> Instruction
Write down every entry below once more, exactly.

**** Records for this exercise

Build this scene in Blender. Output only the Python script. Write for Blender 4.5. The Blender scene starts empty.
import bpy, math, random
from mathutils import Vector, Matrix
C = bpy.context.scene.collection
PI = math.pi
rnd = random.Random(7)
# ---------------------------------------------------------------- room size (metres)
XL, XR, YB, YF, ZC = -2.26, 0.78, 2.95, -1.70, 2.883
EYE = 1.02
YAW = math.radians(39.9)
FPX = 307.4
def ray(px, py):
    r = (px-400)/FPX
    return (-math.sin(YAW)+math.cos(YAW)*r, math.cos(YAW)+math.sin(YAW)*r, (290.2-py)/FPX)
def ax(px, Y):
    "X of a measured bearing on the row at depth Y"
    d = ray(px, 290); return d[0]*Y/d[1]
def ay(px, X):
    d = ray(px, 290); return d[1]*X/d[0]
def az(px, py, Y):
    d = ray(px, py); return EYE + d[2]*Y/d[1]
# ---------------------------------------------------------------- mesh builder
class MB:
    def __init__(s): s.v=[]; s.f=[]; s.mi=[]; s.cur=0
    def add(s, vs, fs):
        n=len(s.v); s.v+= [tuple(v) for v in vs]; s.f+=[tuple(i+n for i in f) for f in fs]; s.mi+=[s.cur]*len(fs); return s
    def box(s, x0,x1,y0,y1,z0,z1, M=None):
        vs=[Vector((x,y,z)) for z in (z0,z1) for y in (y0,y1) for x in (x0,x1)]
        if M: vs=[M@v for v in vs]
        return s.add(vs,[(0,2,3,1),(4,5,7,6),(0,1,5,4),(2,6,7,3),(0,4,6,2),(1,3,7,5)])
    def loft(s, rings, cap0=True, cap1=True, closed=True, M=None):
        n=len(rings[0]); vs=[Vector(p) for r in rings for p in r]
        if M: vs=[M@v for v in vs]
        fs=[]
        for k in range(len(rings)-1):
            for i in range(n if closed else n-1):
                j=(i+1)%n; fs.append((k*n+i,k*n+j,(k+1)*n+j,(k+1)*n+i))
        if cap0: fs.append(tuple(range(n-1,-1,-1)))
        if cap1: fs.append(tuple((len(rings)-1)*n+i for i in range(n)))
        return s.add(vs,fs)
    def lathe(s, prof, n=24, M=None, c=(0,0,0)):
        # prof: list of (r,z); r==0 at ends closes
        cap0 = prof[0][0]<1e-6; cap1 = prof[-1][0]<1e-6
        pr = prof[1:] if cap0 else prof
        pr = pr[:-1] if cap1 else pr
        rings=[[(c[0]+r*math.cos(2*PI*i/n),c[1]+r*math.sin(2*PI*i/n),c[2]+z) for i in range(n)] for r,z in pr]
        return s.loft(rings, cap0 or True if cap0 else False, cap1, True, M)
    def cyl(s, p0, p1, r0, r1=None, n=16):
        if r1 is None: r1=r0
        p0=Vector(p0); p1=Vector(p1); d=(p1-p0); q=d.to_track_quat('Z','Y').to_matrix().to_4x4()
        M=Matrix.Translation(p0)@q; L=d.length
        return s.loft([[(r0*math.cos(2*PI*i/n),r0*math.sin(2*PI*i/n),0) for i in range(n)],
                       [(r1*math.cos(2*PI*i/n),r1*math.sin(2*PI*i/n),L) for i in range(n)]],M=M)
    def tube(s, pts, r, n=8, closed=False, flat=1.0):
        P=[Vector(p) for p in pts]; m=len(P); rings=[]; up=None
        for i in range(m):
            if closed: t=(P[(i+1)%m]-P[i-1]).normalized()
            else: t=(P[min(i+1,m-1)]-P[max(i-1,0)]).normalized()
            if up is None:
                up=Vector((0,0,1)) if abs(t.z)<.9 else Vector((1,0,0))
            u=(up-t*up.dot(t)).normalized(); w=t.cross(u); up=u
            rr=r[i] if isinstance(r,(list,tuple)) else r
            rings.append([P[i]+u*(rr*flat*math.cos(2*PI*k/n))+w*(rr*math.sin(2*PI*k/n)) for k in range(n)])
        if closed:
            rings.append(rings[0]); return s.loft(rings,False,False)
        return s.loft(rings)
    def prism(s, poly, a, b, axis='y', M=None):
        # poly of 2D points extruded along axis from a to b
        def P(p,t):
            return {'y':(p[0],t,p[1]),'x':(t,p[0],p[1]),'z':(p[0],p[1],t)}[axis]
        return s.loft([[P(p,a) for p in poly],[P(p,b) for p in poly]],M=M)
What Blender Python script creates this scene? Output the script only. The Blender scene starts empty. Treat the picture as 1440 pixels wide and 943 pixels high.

********

> Problem solution
Build this scene in Blender. Output only the Python script. Write for Blender 4.5. The Blender scene starts empty.
import bpy, math, random
from mathutils import Vector, Matrix
C = bpy.context.scene.collection
PI = math.pi
rnd = random.Random(7)
# ---------------------------------------------------------------- room size (metres)
XL, XR, YB, YF, ZC = -2.26, 0.78, 2.95, -1.70, 2.883
EYE = 1.02
YAW = math.radians(39.9)
FPX = 307.4
def ray(px, py):
    r = (px-400)/FPX
    return (-math.sin(YAW)+math.cos(YAW)*r, math.cos(YAW)+math.sin(YAW)*r, (290.2-py)/FPX)
def ax(px, Y):
    "X of a measured bearing on the row at depth Y"
    d = ray(px, 290); return d[0]*Y/d[1]
def ay(px, X):
    d = ray(px, 290); return d[1]*X/d[0]
def az(px, py, Y):
    d = ray(px, py); return EYE + d[2]*Y/d[1]
# ---------------------------------------------------------------- mesh builder
class MB:
    def __init__(s): s.v=[]; s.f=[]; s.mi=[]; s.cur=0
    def add(s, vs, fs):
        n=len(s.v); s.v+= [tuple(v) for v in vs]; s.f+=[tuple(i+n for i in f) for f in fs]; s.mi+=[s.cur]*len(fs); return s
    def box(s, x0,x1,y0,y1,z0,z1, M=None):
        vs=[Vector((x,y,z)) for z in (z0,z1) for y in (y0,y1) for x in (x0,x1)]
        if M: vs=[M@v for v in vs]
        return s.add(vs,[(0,2,3,1),(4,5,7,6),(0,1,5,4),(2,6,7,3),(0,4,6,2),(1,3,7,5)])
    def loft(s, rings, cap0=True, cap1=True, closed=True, M=None):
        n=len(rings[0]); vs=[Vector(p) for r in rings for p in r]
        if M: vs=[M@v for v in vs]
        fs=[]
        for k in range(len(rings)-1):
            for i in range(n if closed else n-1):
                j=(i+1)%n; fs.append((k*n+i,k*n+j,(k+1)*n+j,(k+1)*n+i))
        if cap0: fs.append(tuple(range(n-1,-1,-1)))
        if cap1: fs.append(tuple((len(rings)-1)*n+i for i in range(n)))
        return s.add(vs,fs)
    def lathe(s, prof, n=24, M=None, c=(0,0,0)):
        # prof: list of (r,z); r==0 at ends closes
        cap0 = prof[0][0]<1e-6; cap1 = prof[-1][0]<1e-6
        pr = prof[1:] if cap0 else prof
        pr = pr[:-1] if cap1 else pr
        rings=[[(c[0]+r*math.cos(2*PI*i/n),c[1]+r*math.sin(2*PI*i/n),c[2]+z) for i in range(n)] for r,z in pr]
        return s.loft(rings, cap0 or True if cap0 else False, cap1, True, M)
    def cyl(s, p0, p1, r0, r1=None, n=16):
        if r1 is None: r1=r0
        p0=Vector(p0); p1=Vector(p1); d=(p1-p0); q=d.to_track_quat('Z','Y').to_matrix().to_4x4()
        M=Matrix.Translation(p0)@q; L=d.length
        return s.loft([[(r0*math.cos(2*PI*i/n),r0*math.sin(2*PI*i/n),0) for i in range(n)],
                       [(r1*math.cos(2*PI*i/n),r1*math.sin(2*PI*i/n),L) for i in range(n)]],M=M)
    def tube(s, pts, r, n=8, closed=False, flat=1.0):
        P=[Vector(p) for p in pts]; m=len(P); rings=[]; up=None
        for i in range(m):
            if closed: t=(P[(i+1)%m]-P[i-1]).normalized()
            else: t=(P[min(i+1,m-1)]-P[max(i-1,0)]).normalized()
            if up is None:
                up=Vector((0,0,1)) if abs(t.z)<.9 else Vector((1,0,0))
            u=(up-t*up.dot(t)).normalized(); w=t.cross(u); up=u
            rr=r[i] if isinstance(r,(list,tuple)) else r
            rings.append([P[i]+u*(rr*flat*math.cos(2*PI*k/n))+w*(rr*math.sin(2*PI*k/n)) for k in range(n)])
        if closed:
            rings.append(rings[0]); return s.loft(rings,False,False)
        return s.loft(rings)
    def prism(s, poly, a, b, axis='y', M=None):
        # poly of 2D points extruded along axis from a to b
        def P(p,t):
            return {'y':(p[0],t,p[1]),'x':(t,p[0],p[1]),'z':(p[0],p[1],t)}[axis]
        return s.loft([[P(p,a) for p in poly],[P(p,b) for p in poly]],M=M)
What Blender Python script creates this scene? Output the script only. The Blender scene starts empty. Treat the picture as 1440 pixels wide and 943 pixels high.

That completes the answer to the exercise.